川北英隆のブログ

どんな株式を買ったのか

株式投資に関して、「短期投資はダメ、長期投資が正解」と話している。最近、政府が株式投資に熱を入れているものだから、個人投資家向けのセミナーに呼ばれる機会が時たまあり、その時のことだ。でも本音は、僕自身、少しだが一攫千金を狙って株式を買った。
どんな企業の株式を買ったのか。思い出してみた。
自分の資金で買ったのは、大学1回生の時(1970年)の住友金属鉱山である。80円くらいだったかで1000株買った(親に注文させた)。当時は1000株単位でしか買えなかった。貯めた小遣いを全額近く引き出したと思う。しばらくして10円少しだったか、値上がりしたのですぐに売り、その儲けを登山靴に変えた。1万円した皮製、ただし少し傷ありだった。
今では住友金属鉱山は立派な企業である。鹿児島の菱刈金山で運が向いた。だが当時の住友金属鉱山は、別子銅山によって住友の礎を築いた企業ながら、鳴かず飛ばずというか鉱脈の尽きた企業だったと記憶している(1973年に別子銅山と鴻之舞金山を閉山)。
一方で「鉱山=山師」という一般のイメージもあり、一攫千金狙いにはふさわしかった。住友の元祖でもあり、当時は精練が主力なっていたので簡単には潰れないだろうとも思った。そんな一攫千金を夢見たのに、たった10円程度の値上がりで売ったのは、現実主義者だった証拠かも。その10円を登山靴に変えたのは、やはり山師の血の影響か。
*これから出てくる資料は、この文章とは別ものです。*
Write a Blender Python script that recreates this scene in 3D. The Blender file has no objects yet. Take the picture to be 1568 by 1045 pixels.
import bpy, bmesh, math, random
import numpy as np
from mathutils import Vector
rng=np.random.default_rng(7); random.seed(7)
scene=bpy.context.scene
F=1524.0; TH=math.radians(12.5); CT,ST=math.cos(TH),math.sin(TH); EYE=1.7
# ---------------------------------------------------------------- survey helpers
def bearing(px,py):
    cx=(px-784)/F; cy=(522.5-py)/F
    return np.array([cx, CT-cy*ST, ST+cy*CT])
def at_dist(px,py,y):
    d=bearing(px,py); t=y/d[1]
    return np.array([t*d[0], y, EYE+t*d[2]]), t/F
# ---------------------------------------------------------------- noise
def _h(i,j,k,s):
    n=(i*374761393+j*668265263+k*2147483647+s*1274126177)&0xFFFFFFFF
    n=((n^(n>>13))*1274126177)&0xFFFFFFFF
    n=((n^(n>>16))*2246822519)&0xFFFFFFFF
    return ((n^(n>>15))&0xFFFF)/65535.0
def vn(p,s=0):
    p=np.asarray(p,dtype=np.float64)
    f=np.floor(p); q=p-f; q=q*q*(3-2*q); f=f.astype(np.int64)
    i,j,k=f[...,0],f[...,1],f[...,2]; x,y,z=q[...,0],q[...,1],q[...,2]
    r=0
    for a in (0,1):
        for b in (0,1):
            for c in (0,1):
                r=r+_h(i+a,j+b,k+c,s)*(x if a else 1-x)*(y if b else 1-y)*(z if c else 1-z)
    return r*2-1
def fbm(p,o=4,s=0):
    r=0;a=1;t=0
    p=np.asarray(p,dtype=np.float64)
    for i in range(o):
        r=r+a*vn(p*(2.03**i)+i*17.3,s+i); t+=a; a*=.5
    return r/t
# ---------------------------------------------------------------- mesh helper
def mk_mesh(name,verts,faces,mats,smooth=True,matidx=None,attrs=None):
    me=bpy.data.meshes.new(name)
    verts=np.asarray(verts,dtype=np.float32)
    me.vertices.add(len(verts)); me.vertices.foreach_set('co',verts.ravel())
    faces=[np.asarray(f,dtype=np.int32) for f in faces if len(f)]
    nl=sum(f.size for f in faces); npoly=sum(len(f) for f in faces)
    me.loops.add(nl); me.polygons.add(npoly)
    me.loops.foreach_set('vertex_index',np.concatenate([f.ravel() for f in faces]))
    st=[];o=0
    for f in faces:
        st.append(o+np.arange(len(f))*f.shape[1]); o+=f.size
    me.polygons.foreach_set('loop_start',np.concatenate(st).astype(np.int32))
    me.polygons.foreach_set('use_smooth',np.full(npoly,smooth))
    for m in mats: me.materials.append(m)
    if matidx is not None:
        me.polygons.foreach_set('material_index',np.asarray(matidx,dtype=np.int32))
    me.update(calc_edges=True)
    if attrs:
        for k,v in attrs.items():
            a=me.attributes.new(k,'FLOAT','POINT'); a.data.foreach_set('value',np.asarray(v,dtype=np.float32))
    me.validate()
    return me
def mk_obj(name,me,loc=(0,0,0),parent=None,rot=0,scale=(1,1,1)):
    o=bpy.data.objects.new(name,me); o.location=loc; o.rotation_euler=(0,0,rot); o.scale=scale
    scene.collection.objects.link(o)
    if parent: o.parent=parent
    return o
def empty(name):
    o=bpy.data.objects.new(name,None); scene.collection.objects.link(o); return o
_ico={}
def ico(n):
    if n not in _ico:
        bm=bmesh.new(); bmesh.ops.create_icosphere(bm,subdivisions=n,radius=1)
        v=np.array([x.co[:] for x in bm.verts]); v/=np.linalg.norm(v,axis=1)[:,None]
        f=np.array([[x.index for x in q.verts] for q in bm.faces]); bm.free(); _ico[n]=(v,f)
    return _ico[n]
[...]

ついでに書くと、住友金属鉱山は1981年に今の菱刈金山を発見し、大幅に値上がりした。登山靴のために売らずに長く持っていれば、一攫千金とはいかないまでも、一攫十金くらいになったのにと思う。当時は証券アナリストをしていた。住友金属鉱山の担当ではなかったので、そのニュースを調査担当者から聞き、内心ガッカリだった。
もう1社だけ、趣の異なる企業として日本通信建設(今のコムシス)を挙げておく。これも確か大学時代である。自分の数万円程度の資金では株式を買うにも限界がある。そこで住友金属鉱山以降、親の資金で株式を買わせていた。
当時、日本通信建設は500円額面で(普通の企業は50円額面だった)、電々公社の下請け工事を行っており、いろんな意味で地味だった。とはいえ固定電話需要は伸びていたから、業績は安定的に成長していた。会社四季報で調べて見ると「安値で放置」だった。
それで親に買わせようとしたのだが、親が発注を間違った。500円額面だから100株単位で買えたのに、1000株の買い注文を出した。人気薄の日本通信建設に通常の10倍の買い注文を出したものだから、値段が上に飛んだ。
いわゆる誤発注で大損するパターンである。証券会社の担当者も日本通信建設なんて知らなかったから、1000株の注文をそのまま通したのだろう。幸い指値注文だったので、「買えない」との連絡が証券会社からあり、親は誤発注に気づいた。
その日、100株だけ買えたのか、翌日に100株で買い直したのかは忘れたが、長らく親が保有していた。損はしなかったものの、大して値上がりもしなかった。
地味な株には、普段出会えない体験が付いてくる。一攫千金狙いの株にはない、それなりの地味な儲けも付いて。